Früherer Standard Gebäudetyp E heute
Hochwertiger Schallschutz (Mindeststandard) Besserer Schallschutz nur als kostenpflichtige Sonderausstattung
Ausreichende Anzahl Steckdosen & Anschlüsse Reduzierte Elektro-Grundausstattung
Fußbodenheizung häufig inklusive Als Upgrade in der Sonderwunschliste
Keller-/Abstellraum als Standard Oft gestrichen oder nur gegen Aufpreis
Stellplätze meist projektseitig vorgesehen Stellplätze knapp und hoch bepreist
Normale Raumhöhe (ca. 2,50 m) Teilweise niedrigere Raumhöhen
Großzügige Fensterflächen Kleinere Fenster; größere nur gegen Aufpreis

Fazit

Der Gebäudetyp E kann im Mietwohnungsbau tatsächlich helfen, Baukosten zu reduzieren und Projekte schneller zu ermöglichen. Für Käufer von Eigentumswohnungen oder selbstgenutzten Häusern birgt er jedoch klare Risiken: reduzierte Bauqualität, geringere Standards und versteckte Zusatzkosten.

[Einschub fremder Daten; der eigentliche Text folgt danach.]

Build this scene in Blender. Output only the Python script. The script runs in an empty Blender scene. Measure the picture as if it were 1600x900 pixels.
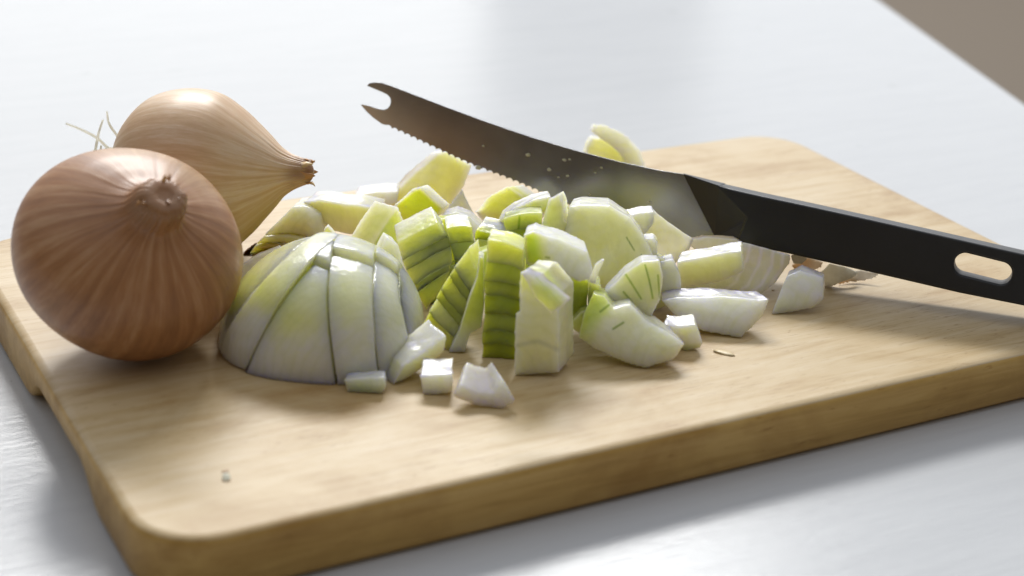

Kaufinteressenten eines Eigenheims oder einer Eigentumswohnung sollten deshalb nicht nur das Exposé betrachten, sondern vor allem die Baubeschreibung und alle kostenpflichtigen Sonderausstattungslisten sehr genau prüfen. Gerade hier stehen die entscheidenden Informationen darüber, was tatsächlich im Kaufpreis enthalten ist – und welche Leistungen später zusätzlich berechnet werden.

In diesen Detailunterlagen verbergen sich häufig Positionen, die einzeln unauffällig wirken, in der Summe jedoch erhebliche Mehrkosten verursachen können.

Wer die Baubeschreibung und die Sonderwunschlisten vollständig liest, vergleicht und kritisch hinterfragt, schafft Klarheit über den tatsächlichen Leistungsumfang – und vermeidet teure Überraschungen nach Vertragsabschluss.

Tipp: Hilfreich kann es zudem sein, sich unabhängig von den Unterlagen des Bauträgers darüber zu informieren, wie eine vollständige und zeitgemäße Baubeschreibung aussehen sollte. Orientieren können sich Käufer dabei zum Beispiel an öffentlich verfügbaren Leitfäden des Bauherren-Schutzbund e.V. (BSB), an den Online-Informationen der Verbraucherzentralen, am Ratgeber „Die Muster-Baubeschreibung – Hausangebote richtig vergleichen“ oder an weiteren Leitfäden von Architektenkammern und Fachverbänden. Solche Dokumente zeigen, welche Angaben üblicherweise enthalten sein müssen – und erleichtern den Vergleich mit den tatsächlichen Unterlagen eines Projekts.